Work to be completed: Isolate every line in the records below with "Blender" in it.

Given records:
►

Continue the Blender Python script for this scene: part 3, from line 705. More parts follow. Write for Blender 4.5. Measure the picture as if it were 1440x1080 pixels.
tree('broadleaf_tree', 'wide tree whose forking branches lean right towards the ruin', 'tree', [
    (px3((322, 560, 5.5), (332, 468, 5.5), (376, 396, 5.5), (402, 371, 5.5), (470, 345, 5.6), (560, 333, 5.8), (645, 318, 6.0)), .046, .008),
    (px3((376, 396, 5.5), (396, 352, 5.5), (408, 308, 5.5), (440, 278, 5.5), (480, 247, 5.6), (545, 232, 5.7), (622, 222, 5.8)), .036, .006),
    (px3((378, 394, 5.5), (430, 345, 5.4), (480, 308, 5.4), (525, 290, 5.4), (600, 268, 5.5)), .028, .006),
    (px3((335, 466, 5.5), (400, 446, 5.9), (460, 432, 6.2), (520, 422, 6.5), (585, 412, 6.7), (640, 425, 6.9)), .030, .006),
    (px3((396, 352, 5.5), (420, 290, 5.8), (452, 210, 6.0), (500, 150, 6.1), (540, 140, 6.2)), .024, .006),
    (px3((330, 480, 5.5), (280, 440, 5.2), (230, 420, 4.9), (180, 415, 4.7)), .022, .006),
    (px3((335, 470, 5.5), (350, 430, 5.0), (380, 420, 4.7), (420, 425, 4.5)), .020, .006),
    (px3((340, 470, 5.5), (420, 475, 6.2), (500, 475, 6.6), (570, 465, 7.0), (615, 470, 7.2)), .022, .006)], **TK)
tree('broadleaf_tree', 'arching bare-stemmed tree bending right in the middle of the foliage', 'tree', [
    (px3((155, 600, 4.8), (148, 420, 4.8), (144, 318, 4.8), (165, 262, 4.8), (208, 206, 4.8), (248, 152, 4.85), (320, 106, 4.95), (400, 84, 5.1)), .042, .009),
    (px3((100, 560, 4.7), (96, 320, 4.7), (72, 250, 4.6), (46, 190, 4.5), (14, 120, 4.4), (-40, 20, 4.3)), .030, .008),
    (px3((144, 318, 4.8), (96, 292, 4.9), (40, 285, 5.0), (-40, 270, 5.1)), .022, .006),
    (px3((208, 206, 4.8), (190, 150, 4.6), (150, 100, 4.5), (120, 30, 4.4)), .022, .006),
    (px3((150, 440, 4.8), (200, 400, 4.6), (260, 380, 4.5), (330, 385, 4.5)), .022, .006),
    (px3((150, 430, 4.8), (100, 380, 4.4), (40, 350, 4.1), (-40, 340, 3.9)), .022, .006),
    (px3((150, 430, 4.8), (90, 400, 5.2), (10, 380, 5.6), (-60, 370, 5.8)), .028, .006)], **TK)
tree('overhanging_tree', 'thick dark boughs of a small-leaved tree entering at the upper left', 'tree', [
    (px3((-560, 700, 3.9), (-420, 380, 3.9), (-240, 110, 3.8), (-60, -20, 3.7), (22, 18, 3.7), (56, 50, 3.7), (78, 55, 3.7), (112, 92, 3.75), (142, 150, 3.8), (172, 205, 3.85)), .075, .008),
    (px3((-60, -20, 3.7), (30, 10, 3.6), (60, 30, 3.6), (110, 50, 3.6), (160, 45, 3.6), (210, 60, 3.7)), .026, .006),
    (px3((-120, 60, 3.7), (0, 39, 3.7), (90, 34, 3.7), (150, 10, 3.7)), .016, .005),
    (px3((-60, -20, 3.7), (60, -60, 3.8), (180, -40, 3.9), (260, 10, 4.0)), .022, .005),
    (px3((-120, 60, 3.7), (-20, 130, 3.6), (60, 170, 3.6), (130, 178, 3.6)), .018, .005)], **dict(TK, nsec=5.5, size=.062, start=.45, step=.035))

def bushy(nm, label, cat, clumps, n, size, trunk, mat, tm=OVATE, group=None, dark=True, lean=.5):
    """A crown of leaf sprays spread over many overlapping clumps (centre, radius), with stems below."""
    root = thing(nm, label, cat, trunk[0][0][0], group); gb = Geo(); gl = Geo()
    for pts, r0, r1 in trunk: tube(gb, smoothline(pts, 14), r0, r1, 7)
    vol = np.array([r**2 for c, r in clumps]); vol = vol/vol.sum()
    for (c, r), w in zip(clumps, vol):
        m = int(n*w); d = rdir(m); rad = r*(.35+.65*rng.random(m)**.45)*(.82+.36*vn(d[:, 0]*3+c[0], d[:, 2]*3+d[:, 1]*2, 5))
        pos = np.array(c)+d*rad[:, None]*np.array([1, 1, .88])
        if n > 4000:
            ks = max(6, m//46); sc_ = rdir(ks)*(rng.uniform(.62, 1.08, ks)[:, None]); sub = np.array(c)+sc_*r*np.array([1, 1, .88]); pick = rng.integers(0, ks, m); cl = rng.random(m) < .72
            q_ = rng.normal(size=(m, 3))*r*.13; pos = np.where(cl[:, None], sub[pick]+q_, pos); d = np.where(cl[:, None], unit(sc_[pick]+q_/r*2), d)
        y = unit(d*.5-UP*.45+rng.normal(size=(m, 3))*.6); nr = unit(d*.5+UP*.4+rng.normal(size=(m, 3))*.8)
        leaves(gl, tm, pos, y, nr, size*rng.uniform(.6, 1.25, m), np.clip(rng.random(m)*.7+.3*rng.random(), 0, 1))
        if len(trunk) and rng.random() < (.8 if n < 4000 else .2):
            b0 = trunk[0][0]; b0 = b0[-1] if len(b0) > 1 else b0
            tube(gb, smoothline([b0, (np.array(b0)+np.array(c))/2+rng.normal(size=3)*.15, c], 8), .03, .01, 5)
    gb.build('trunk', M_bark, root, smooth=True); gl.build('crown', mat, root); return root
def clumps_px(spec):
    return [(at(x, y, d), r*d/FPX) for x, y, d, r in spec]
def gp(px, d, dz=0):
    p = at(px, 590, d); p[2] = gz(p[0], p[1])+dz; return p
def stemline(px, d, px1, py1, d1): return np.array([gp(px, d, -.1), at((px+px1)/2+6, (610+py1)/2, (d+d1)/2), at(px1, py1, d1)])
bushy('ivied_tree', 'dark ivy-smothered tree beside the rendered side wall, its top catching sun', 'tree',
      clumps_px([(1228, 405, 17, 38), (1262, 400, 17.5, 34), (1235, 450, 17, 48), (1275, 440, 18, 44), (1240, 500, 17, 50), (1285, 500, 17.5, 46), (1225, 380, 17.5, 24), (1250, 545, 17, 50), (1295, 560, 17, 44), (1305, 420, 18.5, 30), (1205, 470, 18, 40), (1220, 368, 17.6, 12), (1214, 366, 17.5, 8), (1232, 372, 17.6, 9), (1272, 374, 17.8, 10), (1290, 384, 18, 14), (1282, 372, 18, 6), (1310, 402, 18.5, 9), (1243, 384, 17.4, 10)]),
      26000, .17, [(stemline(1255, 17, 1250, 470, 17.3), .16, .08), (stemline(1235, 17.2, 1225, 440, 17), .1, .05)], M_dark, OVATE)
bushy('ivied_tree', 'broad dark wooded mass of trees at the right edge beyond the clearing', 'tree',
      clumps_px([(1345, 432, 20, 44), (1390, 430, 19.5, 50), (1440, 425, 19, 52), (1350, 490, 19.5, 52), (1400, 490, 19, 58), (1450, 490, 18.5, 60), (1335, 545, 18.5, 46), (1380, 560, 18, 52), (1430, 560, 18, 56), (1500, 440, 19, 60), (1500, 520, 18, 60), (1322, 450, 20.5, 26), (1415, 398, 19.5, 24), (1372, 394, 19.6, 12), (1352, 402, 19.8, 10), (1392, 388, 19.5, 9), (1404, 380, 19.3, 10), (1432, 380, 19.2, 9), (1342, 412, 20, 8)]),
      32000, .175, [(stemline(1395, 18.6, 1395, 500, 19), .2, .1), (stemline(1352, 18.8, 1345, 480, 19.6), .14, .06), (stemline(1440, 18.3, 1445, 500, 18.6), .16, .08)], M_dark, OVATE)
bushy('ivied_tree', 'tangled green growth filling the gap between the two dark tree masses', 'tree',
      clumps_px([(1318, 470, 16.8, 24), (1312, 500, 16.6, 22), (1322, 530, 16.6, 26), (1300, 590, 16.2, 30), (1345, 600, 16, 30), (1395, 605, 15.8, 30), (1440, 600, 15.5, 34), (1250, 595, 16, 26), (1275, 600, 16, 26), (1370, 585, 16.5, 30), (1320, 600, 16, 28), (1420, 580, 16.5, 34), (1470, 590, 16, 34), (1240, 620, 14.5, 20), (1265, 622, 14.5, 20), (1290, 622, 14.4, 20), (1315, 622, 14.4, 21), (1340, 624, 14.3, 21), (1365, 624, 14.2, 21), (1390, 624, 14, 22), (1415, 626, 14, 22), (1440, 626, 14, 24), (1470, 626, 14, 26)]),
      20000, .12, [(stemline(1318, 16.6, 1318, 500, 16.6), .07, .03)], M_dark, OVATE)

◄
►

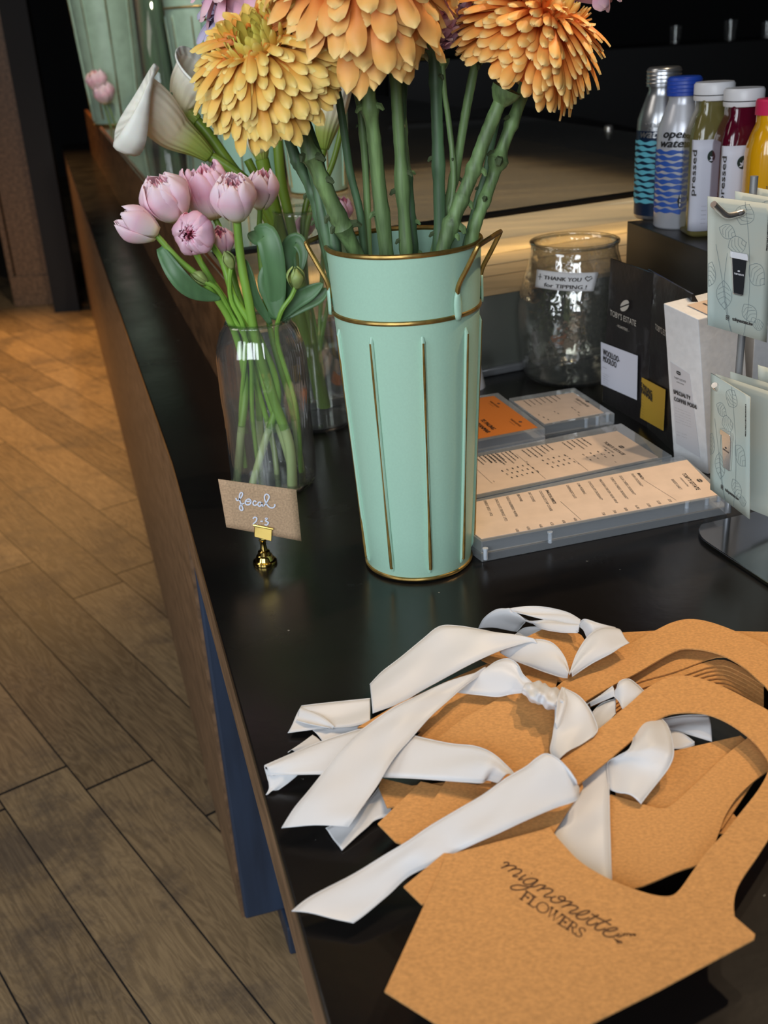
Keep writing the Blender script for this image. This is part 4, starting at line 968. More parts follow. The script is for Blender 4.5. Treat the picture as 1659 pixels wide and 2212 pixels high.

◄

Task solution:
Continue the Blender Python script for this scene: part 3, from line 705. More parts follow. Write for Blender 4.5. Measure the picture as if it were 1440x1080 pixels.
Keep writing the Blender script for this image. This is part 4, starting at line 968. More parts follow. The script is for Blender 4.5. Treat the picture as 1659 pixels wide and 2212 pixels high.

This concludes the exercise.